JAKARTA - Ditengah tragedi asap dan problem kebangsaan lainnya, rakyat disuguhi narasi teror. Kali ini bom di Mal Alam Sutera menjadi tempat kejadian perkara. Kasus ini bukan yang pertama, sebelumnya teror bom juga melanda pusat perbelanjaan di Tangerang Selatan tersebut.
Awalnya begitu teror bom kedua meletus sejumlah pihak langsung mengarahkan jari telunjuk bahwa pelakunya adalah anggota jaringan terorisme. Namun fakta di lapangan berbicara sebaliknya, aparat dengan cepat bisa menangkap pelakunya dan hasil penyidikannya dibuka ke publik. Publik pun dikejutkan oleh realitas bahwa pelakunya adalah Leopard Wisnu Kumala (29) alias Leo.

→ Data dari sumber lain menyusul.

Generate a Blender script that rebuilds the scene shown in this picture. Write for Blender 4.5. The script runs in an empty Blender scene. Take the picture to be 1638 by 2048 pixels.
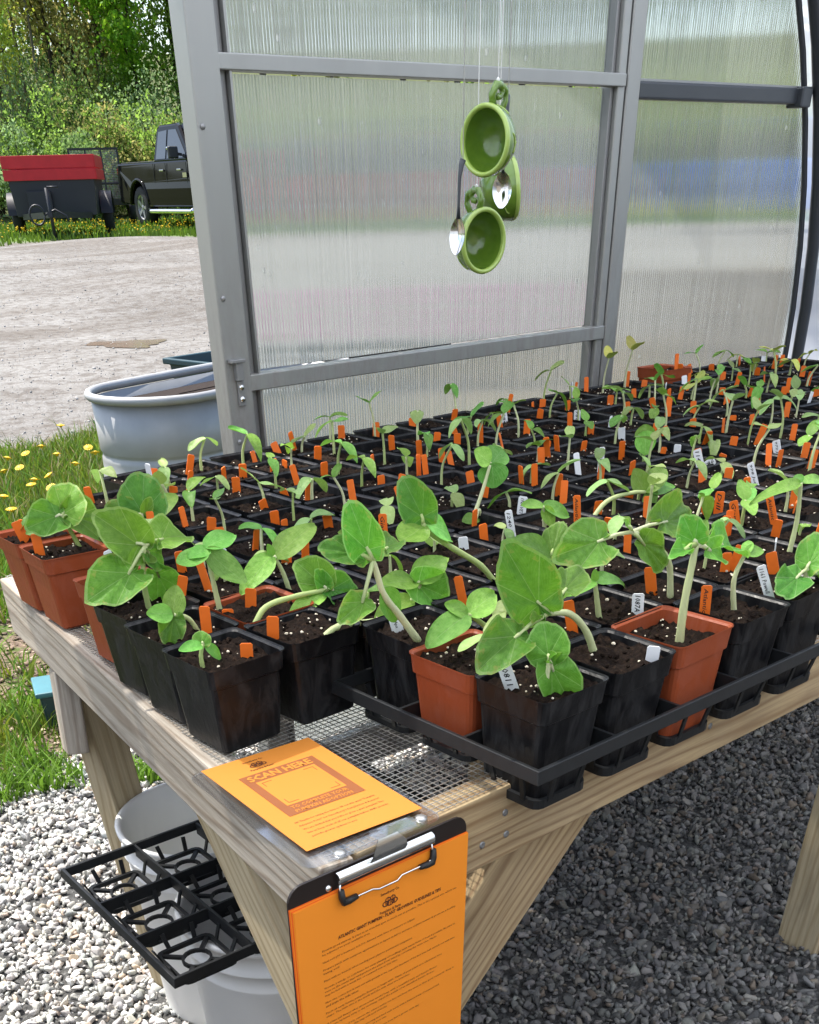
import bpy, math, random
import numpy as np
from mathutils import Vector, Matrix
random.seed(7); rng = np.random.default_rng(7)
sc = bpy.context.scene; COL = sc.collection
PI = math.pi
# ------------------------------------------------------------------ camera
G = 1.25                                   # camera height above the greenhouse floor (m)
F, PIT, ROL, AZ, CX, CY = 1987.8, .7052, .0274, .8696, 805.31, 2058.73   # calibrated on the photo (1638 px wide)
_cp, _sp, _cr, _sr = math.cos(PIT), math.sin(PIT), math.cos(ROL), math.sin(ROL)
_right = np.array([1, 0, 0.]); _fwd = np.array([0, _cp, -_sp]); _down = np.array([0, -_sp, -_cp])
_M = np.array([_cr*_right + _sr*_down, -_sr*_right + _cr*_down, _fwd])
_W = np.array([[math.sin(AZ), math.cos(AZ), 0], [-math.cos(AZ), math.sin(AZ), 0], [0, 0, 1.]])
_C = _M @ _W.T                             # world -> camera (x right, y down, z forward)
cd = bpy.data.cameras.new('camera'); cam = bpy.data.objects.new('camera', cd); COL.objects.link(cam)
cam.matrix_world = Matrix(((_C[0][0], -_C[1][0], -_C[2][0], 0), (_C[0][1], -_C[1][1], -_C[2][1], 0),
                           (_C[0][2], -_C[1][2], -_C[2][2], G), (0, 0, 0, 1)))
cd.sensor_fit = 'HORIZONTAL'; cd.sensor_width = 36; cd.lens = 36*F/1638
cd.shift_x = (819-CX)/1638; cd.shift_y = (CY-1024)/1638
cd.clip_start = .05; cd.clip_end = 600
sc.camera = cam
sc.render.resolution_x, sc.render.resolution_y = 819, 1024
# ------------------------------------------------------------------ world, sun, exposure
SUN_EL, SUN_AZ = math.radians(62), math.radians(-15)     # azimuth from +Y towards +X
w = bpy.data.worlds.new('World'); sc.world = w; w.use_nodes = True
nt = w.node_tree; bgn = nt.nodes['Background']
sky = nt.nodes.new('ShaderNodeTexSky'); sky.sky_type = 'NISHITA'; sky.sun_disc = False
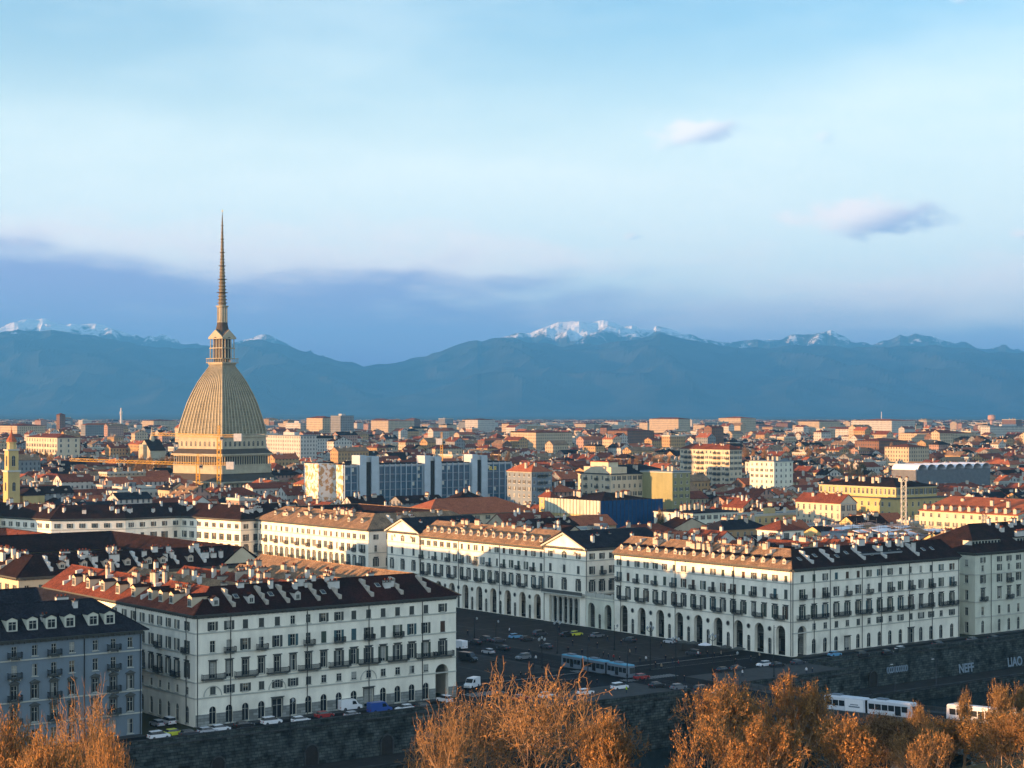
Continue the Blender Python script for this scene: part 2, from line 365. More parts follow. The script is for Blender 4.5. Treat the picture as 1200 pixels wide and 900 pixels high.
def shut_mb(w, h, m='shutter'):
    mb = MB(); mb.box(-w/2, -0.07, 0, w/2, -0.02, h, m)
    for k in range(int(h / 0.35)): mb.box(-w/2 + 0.05, -0.095, 0.12 + k * 0.35, w/2 - 0.05, -0.072, 0.28 + k * 0.35, m)
    return mb
def cached(key, fn):
    if key not in WC:
        mb = fn(); WC[key] = (mb, mb.mesh(key[0]))
    return WC[key]
def balc_mb(w):
    mb = MB(); mb.box(-w/2, -1.0, -0.22, w/2, 0.0, -0.04, 'casing_dark')
    for x in (-w/2 + 0.4, w/2 - 0.4): mb.box(x - 0.12, -0.75, -0.55, x + 0.12, 0, -0.221, 'casing')
    return mb
def rail_mb(w, solid=False):
    mb = MB(); h = 1.05
    for a, b, c, d in ((-w/2, -1.0, w/2, -0.95), (-w/2, -0.95, -w/2 + 0.05, 0), (w/2 - 0.05, -0.95, w/2, 0)):
        mb.box(a, b, h - 0.08, c, d, h, 'iron'); mb.box(a, b, 0.05, c, d, 0.11, 'iron')
    n = int(w / 0.13)
    for i in range(n + 1):
        x = -w/2 + 0.02 + (w - 0.06) * i / n; mb.box(x - 0.02, -0.99, 0.112, x + 0.03, -0.96, h - 0.081, 'iron')
    for i in range(5):
        for x in (-w/2, w/2 - 0.05): mb.box(x + 0.01, -0.9 + i * 0.2, 0.112, x + 0.04, -0.86 + i * 0.2, h - 0.081, 'iron')
    return mb
def dormer_mb(w=1.5, h=1.7, dep=3.2, wall='chimney', roof='tile_dark', rise=0.55):
    mb = MB()
    mb.box(-w/2, 0, -0.6, w/2, dep, h, wall)
    e = 0.22
    for s in (-1, 1):
        a = [(0, -e, h + rise), (s * (w/2 + e), -e, h - 0.05), (s * (w/2 + e), dep + 0.6, h - 0.05), (0, dep + 0.6, h + rise)]
        b = [(x, y, z + 0.12) for x, y, z in a]
        if s > 0: a.reverse(); b.reverse()
        mb.hexa(a + b, roof)
    mb.poly([(-w/2, -0.01, h), (w/2, -0.01, h), (0, -0.01, h + rise - 0.05)], wall)
    return mb
def chim_mb(w, d, h, m='chimney', pots=2):
    mb = MB(); mb.box(-w/2, -d/2, -1.2, w/2, d/2, h, m); mb.box(-w/2 - 0.1, -d/2 - 0.1, h + 0.002, w/2 + 0.1, d/2 + 0.1, h + 0.18, 'casing_dark')
    for i in range(pots):
        x = (i - (pots - 1) / 2) * w / max(pots, 1); mb.box(x - 0.14, -0.14, h + 0.182, x + 0.14, 0.14, h + 0.6, 'tile_red')
    return mb
def fin_mb(run, rise, th=0.7, up=1.2, m='chimney_white'):
    # parapet of a party wall climbing the roof slope, y from 0 to run, z 0 to rise
    mb = MB(); x0, x1 = -th/2, th/2; a = -0.6
    n = 3
    for k in range(n):
        y0, y1 = run * k / n, run * (k + 1) / n - 0.03; z0, z1 = rise * k / n, rise * (k + 1) / n
        mb.hexa([(x0, y0, z0 + a), (x1, y0, z0 + a), (x1, y1, z1 + a), (x0, y1, z1 + a), (x0, y0, z0 + up + k * 0.12), (x1, y0, z0 + up + k * 0.12), (x1, y1, z0 + up + 0.25 + k * 0.12), (x0, y1, z0 + up + 0.25 + k * 0.12)], m)
    return mb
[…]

“Dalam isu terorisme, rakyat Indonesia selama ini dalam kerangkeng sudut pandang yang tendensius dan stigmatis. Begitu mendengar teroris, maka tergambar sosok pelakunya muslim, berjenggot, jidat hitam, celana cingkrang, keluarganya bercadar, memandang Barat sebagai musuh. Inilah terorisme di Indonesia, sebuah bangunan terminologi yang memiliki dimensi sarat tendensi, stigma, kepentingan politis dan ideologis dibaliknya,” ulas pemerhati kontra terorisme Harits Abu Ulya, Jumat (30/10/2015)..
Harits menambahkan, meski ada seseorang atau beberapa orang yang dituduh hendak melakukan aksi pengeboman dengan barang bukti material bahan petasan, tapi jika punya ciri di atas maka otomatis label teroris akan disandangnya. UU Tahun 2003 Nomor 15 soal terorisme pun diterapkan untuk menjerat.
“Hadirnya sosok Leopard dalam kasus bom Mal Alam Sutera seperti titik balik yang bisa meruntuhkan stigmatisasi terhadap Islam selama ini dalam isu terorisme,” cetusnya.